Finalmente cominciava a delinearsi l’obiettivo, ciò che l’aveva portata in counseling: «Vorrei essere centrata, cioè non essere sulle difensive. Quando mi sento libera mi esprimo come sento di poter fare. Non ho paura del giudizio, né di concentrarmi su cosa sia meglio fare. Ma ho molta paura che se non difendo il mio territorio… mi sento diventare aggressiva. Sento che il mio ruolo lì dentro non è ben definito». Sondammo insieme il tema del ruolo, com’era attualmente e come sarebbe stato sostenibile secondo lei. Deborah lo definì in termini concreti e operativi soprattutto per ciò che concerne i compiti e i limiti di orario («vorrei fare massimo il 70% del tempo in compiti amministrativi, almeno il 30-40% in compiti gestionali, il tutto restando nelle otto ore»). Concordammo il compito da lì alla prossima sessione: effettuare piccoli passi verso una situazione sostenibile come da lei definita, tornare a delegare e continuare a dire di no quando era il caso.
Un paio di colloqui successivi facemmo il punto degli obiettivi raggiunti al momento, che Deborah riassunse così: «Non è tutto da buttare. Ho focalizzato meglio la situazione e mi sono accorta che ciò che sta sotto brilla di più. Sono più serena, è come se avessi dato un nome alle cose». Le chiesi quindi cosa avrebbe voluto ottenere ora sul suo attuale posto di lavoro: «Voglio sapere dove mi metto nel lavoro, voglio dire ai miei capi “dammi un posto”, che sia quello, definito e chiaro. Voglio mettere i paletti. E poi voglio avere più serenità nelle relazioni e più passione nel lavoro. Voglio lavorare per ottenere soddisfazione, sentirmi competente, accettata, riconosciuta. Per me è importante l’etica professionale.
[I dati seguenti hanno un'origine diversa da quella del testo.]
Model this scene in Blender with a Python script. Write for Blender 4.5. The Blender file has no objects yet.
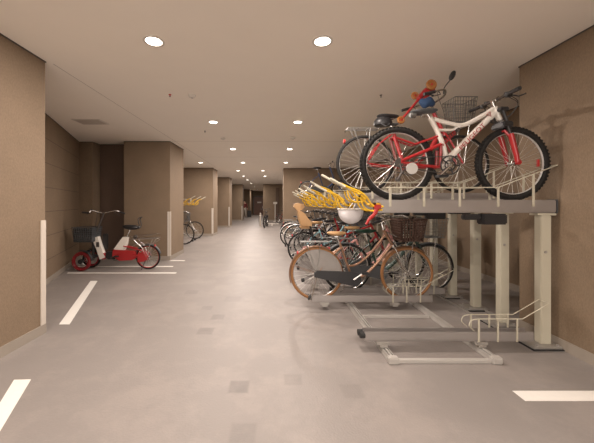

Voglio essere riconosciuta anche per quella». Deborah sostenne di aver paura di boicottarsi e si chiese: «Come posso aiutarmi?» Tuttavia disse anche di “sentirsi in marcia”, che aveva fatto qualche passo. Disse di sentirsi più “colorata”, più viva. Aveva tanta voglia di procedere nel suo percorso di scoperta.
Successivamente, imparò a riconoscere la voce sabotatrice, a darsi sostegno nel percorso, abbassare l’asticella degli obiettivi e celebrare i progressi ottenuti. In quei momenti il nostro focus si spostò temporaneamente su un importante colloquio che avrebbe avuto a breve con la direzione, per il quale voleva prepararsi dettagliatamente visto l’impatto che esso avrebbe avuto sulla sua carriera. Nel contempo, uno dei suoi compiti di homework sarebbe stato quello di ricostruire cronologicamente le esperienze lavorative, formative ed extra professionali, per desumere le competenze (sapere, saper fare e saper essere) come previsto nella parte ricostruttiva che le proposi del bilancio delle competenze. Riprendemmo poi i colloqui sul tema del porre i confini, saper dire no quando serve, evitare di salvare.
Il percorso si concluse dopo otto mesi con la sua decisione di iscriversi ad un MBA che le sarebbe stato utile per proseguire nella sua carriera.
Rivedo Deborah nel follow-up dopo circa un anno, durante il quale ci sono state tra noi alcune telefonate ed e-mail di aggiornamento, vista la lontananza geografica: è diventata dirigente, responsabile di una sede distaccata all’estero di cui è stata promotrice nella fase di start-up.
Ricopre il suo ruolo di responsabilità con dolce fermezza.